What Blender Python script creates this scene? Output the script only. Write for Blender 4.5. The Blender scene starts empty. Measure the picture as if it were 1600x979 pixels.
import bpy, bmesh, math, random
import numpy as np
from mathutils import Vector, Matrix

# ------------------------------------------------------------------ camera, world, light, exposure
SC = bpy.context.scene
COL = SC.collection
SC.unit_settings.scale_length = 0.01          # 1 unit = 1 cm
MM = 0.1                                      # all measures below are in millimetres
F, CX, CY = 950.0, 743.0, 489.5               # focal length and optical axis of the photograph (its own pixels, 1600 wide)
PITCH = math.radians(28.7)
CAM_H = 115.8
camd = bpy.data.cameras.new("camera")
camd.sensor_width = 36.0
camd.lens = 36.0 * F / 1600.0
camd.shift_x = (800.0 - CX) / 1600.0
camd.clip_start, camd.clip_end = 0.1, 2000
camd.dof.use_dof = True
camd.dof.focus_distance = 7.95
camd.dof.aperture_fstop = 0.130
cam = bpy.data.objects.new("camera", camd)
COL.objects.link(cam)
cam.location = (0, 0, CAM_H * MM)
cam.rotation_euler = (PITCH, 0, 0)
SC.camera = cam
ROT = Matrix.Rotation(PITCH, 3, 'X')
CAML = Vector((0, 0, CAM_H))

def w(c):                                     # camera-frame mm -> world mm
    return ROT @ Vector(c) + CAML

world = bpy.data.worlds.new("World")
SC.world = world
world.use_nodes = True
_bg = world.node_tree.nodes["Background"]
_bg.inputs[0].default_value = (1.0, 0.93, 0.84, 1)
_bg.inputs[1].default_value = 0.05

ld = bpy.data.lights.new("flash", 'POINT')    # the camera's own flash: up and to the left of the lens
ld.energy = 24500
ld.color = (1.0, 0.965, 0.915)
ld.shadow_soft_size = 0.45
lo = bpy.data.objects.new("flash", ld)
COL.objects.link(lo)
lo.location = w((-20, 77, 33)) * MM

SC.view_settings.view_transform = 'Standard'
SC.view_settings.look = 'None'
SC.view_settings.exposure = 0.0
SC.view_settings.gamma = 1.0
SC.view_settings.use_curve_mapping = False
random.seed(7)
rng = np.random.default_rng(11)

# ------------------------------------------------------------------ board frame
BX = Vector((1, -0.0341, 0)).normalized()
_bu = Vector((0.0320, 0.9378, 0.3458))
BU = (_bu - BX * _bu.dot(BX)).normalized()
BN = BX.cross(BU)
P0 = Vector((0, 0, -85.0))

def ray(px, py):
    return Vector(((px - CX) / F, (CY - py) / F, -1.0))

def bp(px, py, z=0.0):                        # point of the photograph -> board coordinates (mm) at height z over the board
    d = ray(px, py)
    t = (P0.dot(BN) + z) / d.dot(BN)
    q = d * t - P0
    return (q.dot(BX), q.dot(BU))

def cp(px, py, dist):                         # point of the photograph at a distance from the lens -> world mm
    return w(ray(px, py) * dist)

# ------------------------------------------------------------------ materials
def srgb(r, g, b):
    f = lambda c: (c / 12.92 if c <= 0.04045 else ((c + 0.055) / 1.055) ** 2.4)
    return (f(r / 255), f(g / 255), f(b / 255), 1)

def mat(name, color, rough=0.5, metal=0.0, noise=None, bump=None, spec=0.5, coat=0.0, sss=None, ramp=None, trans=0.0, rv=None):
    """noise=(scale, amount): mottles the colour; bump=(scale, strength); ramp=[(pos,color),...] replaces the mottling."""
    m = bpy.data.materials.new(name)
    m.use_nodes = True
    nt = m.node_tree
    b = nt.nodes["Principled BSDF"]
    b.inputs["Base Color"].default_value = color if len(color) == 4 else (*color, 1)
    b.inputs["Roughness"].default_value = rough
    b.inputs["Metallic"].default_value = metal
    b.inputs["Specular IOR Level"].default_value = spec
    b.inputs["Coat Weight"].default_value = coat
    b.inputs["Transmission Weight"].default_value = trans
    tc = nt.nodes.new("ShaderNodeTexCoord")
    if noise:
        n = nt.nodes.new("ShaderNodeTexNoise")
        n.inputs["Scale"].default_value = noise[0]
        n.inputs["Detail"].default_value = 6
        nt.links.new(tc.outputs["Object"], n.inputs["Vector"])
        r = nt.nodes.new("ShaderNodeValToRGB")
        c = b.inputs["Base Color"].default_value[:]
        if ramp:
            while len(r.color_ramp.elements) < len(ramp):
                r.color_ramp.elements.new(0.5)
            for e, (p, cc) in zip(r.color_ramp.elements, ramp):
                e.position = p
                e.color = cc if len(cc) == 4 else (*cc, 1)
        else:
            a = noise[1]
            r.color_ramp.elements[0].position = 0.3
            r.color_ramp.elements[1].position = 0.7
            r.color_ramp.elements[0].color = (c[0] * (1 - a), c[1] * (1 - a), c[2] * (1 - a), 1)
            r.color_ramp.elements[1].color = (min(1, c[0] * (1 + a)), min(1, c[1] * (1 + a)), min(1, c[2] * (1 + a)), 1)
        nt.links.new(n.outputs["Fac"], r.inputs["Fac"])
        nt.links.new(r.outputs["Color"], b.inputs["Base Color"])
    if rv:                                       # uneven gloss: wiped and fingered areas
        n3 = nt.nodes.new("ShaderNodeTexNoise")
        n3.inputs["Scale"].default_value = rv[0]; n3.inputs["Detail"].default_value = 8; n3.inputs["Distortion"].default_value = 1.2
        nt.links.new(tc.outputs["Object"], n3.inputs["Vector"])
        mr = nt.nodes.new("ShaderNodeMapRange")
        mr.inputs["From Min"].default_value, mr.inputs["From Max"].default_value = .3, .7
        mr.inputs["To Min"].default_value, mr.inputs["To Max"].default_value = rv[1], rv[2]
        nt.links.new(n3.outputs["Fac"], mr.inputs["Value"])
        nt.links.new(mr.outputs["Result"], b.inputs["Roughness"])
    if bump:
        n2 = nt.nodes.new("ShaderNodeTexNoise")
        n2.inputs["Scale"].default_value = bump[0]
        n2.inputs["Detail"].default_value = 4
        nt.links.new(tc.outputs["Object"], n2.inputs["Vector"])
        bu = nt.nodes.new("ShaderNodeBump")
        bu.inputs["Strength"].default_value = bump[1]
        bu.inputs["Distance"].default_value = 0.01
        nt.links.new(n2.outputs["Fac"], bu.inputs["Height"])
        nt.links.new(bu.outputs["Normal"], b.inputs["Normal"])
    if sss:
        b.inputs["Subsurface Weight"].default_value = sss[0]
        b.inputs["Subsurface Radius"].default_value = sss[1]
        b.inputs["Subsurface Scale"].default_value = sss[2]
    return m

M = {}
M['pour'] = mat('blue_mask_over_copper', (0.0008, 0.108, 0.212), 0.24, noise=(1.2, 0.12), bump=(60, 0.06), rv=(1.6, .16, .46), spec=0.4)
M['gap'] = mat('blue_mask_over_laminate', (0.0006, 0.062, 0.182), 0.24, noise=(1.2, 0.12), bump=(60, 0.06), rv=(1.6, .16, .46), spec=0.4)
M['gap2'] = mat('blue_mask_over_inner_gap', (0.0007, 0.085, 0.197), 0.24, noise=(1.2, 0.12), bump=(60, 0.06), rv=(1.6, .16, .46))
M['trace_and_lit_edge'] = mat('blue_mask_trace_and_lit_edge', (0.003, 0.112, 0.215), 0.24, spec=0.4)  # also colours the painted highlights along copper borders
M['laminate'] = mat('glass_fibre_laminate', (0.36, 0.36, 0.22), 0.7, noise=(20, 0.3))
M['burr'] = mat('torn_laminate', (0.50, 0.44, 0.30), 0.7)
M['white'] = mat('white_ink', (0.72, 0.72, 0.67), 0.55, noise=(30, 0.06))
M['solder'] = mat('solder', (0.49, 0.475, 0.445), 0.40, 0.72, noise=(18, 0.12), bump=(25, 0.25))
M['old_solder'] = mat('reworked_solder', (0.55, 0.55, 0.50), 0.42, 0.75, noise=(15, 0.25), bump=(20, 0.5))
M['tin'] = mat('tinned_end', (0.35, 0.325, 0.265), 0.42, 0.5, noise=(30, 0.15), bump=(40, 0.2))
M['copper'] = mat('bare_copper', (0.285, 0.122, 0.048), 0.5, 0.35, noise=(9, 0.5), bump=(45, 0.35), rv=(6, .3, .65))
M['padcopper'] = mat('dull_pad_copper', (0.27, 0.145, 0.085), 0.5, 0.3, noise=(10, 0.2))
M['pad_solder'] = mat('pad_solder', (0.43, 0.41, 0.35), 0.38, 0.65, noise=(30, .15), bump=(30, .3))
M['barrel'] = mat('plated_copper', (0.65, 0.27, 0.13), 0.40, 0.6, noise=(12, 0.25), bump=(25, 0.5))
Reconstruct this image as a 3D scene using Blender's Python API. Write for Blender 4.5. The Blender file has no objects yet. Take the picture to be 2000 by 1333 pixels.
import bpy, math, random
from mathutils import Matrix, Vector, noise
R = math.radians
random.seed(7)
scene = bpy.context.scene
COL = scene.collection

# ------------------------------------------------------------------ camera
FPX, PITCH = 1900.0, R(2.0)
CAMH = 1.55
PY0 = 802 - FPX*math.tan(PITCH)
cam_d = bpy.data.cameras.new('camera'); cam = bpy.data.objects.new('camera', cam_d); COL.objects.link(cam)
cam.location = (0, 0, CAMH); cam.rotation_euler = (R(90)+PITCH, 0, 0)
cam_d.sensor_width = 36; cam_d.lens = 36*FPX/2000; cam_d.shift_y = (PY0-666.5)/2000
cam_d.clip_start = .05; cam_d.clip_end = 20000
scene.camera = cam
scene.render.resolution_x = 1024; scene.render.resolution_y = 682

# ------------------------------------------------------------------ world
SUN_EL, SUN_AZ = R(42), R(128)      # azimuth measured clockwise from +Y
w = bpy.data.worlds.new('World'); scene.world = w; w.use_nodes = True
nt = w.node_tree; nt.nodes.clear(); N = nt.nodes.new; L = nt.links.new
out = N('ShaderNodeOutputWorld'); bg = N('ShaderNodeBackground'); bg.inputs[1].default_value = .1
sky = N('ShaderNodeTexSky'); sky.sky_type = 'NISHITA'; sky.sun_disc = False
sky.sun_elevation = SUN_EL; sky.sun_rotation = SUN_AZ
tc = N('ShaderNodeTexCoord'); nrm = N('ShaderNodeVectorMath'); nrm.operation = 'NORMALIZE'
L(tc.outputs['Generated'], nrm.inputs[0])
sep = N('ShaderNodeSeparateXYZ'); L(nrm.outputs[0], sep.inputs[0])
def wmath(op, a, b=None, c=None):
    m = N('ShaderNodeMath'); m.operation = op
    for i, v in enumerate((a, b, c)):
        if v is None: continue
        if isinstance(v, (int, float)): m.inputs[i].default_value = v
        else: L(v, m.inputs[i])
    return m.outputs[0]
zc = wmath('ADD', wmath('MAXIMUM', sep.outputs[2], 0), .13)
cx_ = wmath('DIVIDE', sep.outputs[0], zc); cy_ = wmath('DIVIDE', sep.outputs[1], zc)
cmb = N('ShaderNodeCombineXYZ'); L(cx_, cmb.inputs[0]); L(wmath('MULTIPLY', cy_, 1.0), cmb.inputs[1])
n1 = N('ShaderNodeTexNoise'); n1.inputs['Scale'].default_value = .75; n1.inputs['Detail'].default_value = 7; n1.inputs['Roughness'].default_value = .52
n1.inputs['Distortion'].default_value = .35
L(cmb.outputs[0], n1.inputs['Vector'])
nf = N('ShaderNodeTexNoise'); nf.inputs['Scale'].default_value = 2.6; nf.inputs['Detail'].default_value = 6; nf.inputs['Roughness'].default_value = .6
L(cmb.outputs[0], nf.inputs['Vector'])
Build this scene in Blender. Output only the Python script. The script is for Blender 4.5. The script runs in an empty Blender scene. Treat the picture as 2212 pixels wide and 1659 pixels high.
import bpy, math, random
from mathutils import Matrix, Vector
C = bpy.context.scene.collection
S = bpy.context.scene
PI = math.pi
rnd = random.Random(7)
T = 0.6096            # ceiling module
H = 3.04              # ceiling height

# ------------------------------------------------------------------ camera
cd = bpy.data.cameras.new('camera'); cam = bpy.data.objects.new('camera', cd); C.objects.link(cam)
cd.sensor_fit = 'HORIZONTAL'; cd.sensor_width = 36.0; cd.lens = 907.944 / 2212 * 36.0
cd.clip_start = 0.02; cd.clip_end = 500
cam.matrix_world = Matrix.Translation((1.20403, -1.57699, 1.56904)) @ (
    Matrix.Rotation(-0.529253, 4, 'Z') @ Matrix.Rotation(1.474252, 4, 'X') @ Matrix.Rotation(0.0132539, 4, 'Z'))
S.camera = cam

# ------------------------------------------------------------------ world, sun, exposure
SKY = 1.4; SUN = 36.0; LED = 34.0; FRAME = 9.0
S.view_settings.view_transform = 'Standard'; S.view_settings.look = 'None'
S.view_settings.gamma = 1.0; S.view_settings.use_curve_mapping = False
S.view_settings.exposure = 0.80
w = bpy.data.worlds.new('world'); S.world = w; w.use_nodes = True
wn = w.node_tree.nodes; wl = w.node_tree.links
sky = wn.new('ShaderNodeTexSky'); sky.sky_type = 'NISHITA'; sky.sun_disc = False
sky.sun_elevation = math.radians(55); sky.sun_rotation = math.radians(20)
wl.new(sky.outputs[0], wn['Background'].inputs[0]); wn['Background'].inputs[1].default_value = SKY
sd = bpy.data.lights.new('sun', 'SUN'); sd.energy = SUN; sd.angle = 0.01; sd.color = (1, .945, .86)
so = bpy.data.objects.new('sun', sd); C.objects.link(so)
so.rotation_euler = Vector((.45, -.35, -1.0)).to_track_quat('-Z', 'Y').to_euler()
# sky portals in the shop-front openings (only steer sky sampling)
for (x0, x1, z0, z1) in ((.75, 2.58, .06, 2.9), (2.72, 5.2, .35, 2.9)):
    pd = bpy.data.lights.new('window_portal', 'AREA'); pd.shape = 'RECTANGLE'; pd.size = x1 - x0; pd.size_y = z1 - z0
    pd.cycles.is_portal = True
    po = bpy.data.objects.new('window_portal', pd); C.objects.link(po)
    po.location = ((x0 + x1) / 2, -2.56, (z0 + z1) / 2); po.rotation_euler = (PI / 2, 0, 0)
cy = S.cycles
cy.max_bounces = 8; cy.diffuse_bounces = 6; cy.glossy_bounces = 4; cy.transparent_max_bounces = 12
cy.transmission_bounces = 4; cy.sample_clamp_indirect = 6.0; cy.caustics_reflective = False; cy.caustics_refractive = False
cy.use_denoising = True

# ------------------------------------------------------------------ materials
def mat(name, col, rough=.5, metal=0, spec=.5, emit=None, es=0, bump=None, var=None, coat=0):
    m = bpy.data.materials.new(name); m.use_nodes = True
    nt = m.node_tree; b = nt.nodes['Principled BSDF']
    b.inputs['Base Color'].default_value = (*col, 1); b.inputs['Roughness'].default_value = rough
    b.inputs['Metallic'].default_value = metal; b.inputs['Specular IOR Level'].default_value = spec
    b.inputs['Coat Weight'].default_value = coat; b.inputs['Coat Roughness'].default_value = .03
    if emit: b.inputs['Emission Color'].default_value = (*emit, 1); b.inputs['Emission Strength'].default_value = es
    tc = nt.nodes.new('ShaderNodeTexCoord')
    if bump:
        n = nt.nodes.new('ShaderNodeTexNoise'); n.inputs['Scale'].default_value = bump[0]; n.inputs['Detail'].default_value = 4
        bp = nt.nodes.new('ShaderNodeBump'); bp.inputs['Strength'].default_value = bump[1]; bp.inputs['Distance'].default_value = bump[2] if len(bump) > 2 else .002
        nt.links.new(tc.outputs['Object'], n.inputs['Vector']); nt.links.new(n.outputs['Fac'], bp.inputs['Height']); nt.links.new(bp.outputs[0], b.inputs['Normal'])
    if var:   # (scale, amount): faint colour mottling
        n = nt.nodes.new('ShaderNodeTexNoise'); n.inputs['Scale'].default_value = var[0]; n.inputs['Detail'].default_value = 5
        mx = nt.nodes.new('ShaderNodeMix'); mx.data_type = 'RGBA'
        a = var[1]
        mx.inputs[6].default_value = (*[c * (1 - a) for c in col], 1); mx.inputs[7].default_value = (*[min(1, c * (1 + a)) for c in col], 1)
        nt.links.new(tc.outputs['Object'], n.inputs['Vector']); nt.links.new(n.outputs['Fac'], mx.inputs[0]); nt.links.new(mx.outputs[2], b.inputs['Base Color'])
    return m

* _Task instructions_
Reproduce exactly, please, only the lines from the start of the data above to the line that contains "from mathutils import Vector, Matrix", with both ends kept.

* _Exercise answer_
What Blender Python script creates this scene? Output the script only. Write for Blender 4.5. The Blender scene starts empty. Measure the picture as if it were 1600x979 pixels.
import bpy, bmesh, math, random
import numpy as np
from mathutils import Vector, Matrix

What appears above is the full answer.